I suspect that the member for Windsor-St. Clair knows what the outcome would be. The fact is there is no Reform policy on capital punishment per se, but there is a Reform policy on giving the people of Canada the right to decide. If the outcome was that the people of Canada wanted the return of capital punishment, I am sure it would be terribly distressing to the member for Windsor-St. Clair who seems to think that she knows better than the people of Canada how to handle justice issues. I can understand why she would be upset at Reform policy, but I would not want anybody out there to get the wrong impression about what Reform policy is on capital punishment.
As the member for Wild Rose mentioned, the membership in victims groups is growing by leaps and bounds. It is just exploding because of the lack of action on things like the Young Offenders Act. The member could not possibly tell me with a straight face that she does not still receive lots of letters and phone calls complaining about the Young Offenders Act.
The fact is that the twiddling with the edges of it that occurred in this House, compliments of the justice minister, were ineffective. They just made it worse. They have not done anything to deal with the real problems in that act.
Finally, in dealing with items that were raised by the member in her speech, when she talked about prevention of crime, I gave a speech in this House a couple of months ago where I gave detailed statistics from the Institute of Justice, statistics which indicated quite clearly from the United States that states which had higher incarceration rates had lower rates of crime. The estimate was that over a 20-year period there were tens of thousands of rapes prevented by having repeat rapists locked in jail. Hundreds of thousands of burglaries and robberies were prevented by having known robbers and burglars kept in jail.
A component of crime prevention is recognizing the people you are not going to rehabilitate and protecting society from those people. If we could get it through the heads on the other side of this House to start looking at that, we would not have these ridiculous, idiotic decisions coming out of immigration and refugee boards, coming from judges across this country that are just letting all sorts of criminals run free in our environment. Most Canadians are fed up to the hilt with it and they just wish we could get on with protecting society.
The motion which is being debated is an amendment to Bill C-42 introduced by the government through the other place. It removed the section dealing with a new public policy allowing judges to accept international assignments. The government replaced it with a specific exemption to the Judges Act to allow Madam Justice Louise Arbour to accept a position at the UN as a prosecutor for international war crimes at the Hague.
It is interesting that the Senate made this amendment and sent it back. I have been quite surprised at the amount of involvement of the other place in the activities of this House over the last couple of
years. They have modified and sent back items to this place a number of times.

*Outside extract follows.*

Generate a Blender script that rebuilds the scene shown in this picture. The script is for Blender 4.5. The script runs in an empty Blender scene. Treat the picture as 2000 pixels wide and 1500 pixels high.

It has been Reform policy for a long time that the other place needs an overhaul. It needs to be made elected, equal and effective. It is actually quite impressive that there has been some sober second thought. Some material has been sent back here. I am actually quite impressed in some ways.
There is an interesting little twist which has to do with that place which comes out of something that took place in this House on December 7 last year when the justice minister announced that B.C. would henceforth be considered as a fifth region in the country on a par with the prairies, Ontario, Quebec and Atlantic Canada. A journalist in the Vancouver area, Barbara Yaffe, wrote a piece about this and it was quite interesting.
A problem has been created as a result of that and it really has not had much exposure in the House. The B.C. Liberal members have been fretting about it. I guess they were hoping that it would never come to public notice but it has. If B.C. is a fifth region, why does it not have an appropriate share of the Senators?
Historically each of Canada's four regions were accorded 24 Senators. As a result of being lumped in with the prairies in the previous four regions model, B.C. has only six Senators. As a fifth and separate region, surely its Senate numbers should be adjusted up to 24 or at the very least have the rest of the other place adjusted downward in numbers so that proportionately it is back in balance.
That is a very interesting idea. It could really have an effect on the type of actions that are taken by that other place in returning bills like this Bill C-42 with amendments and degrees of sober second thought for us to reconsider in this place. That would be a major improvement for the other place. I hope it has not been too embarrassing to have brought that up in the House today for consideration.
Returning to Bill C-42 specifically, we have been very distressed, as a number of members have mentioned, that time allocation has been moved on the bill. The number of times that time allocation has been moved over the past few months is very distressing. If memory serves me right, time allocation has been used by this government more often than by the Mulroney Tories. After all the hoopla in the red book about how democratic this place was going to be, it has actually turned out to be a complete disgrace.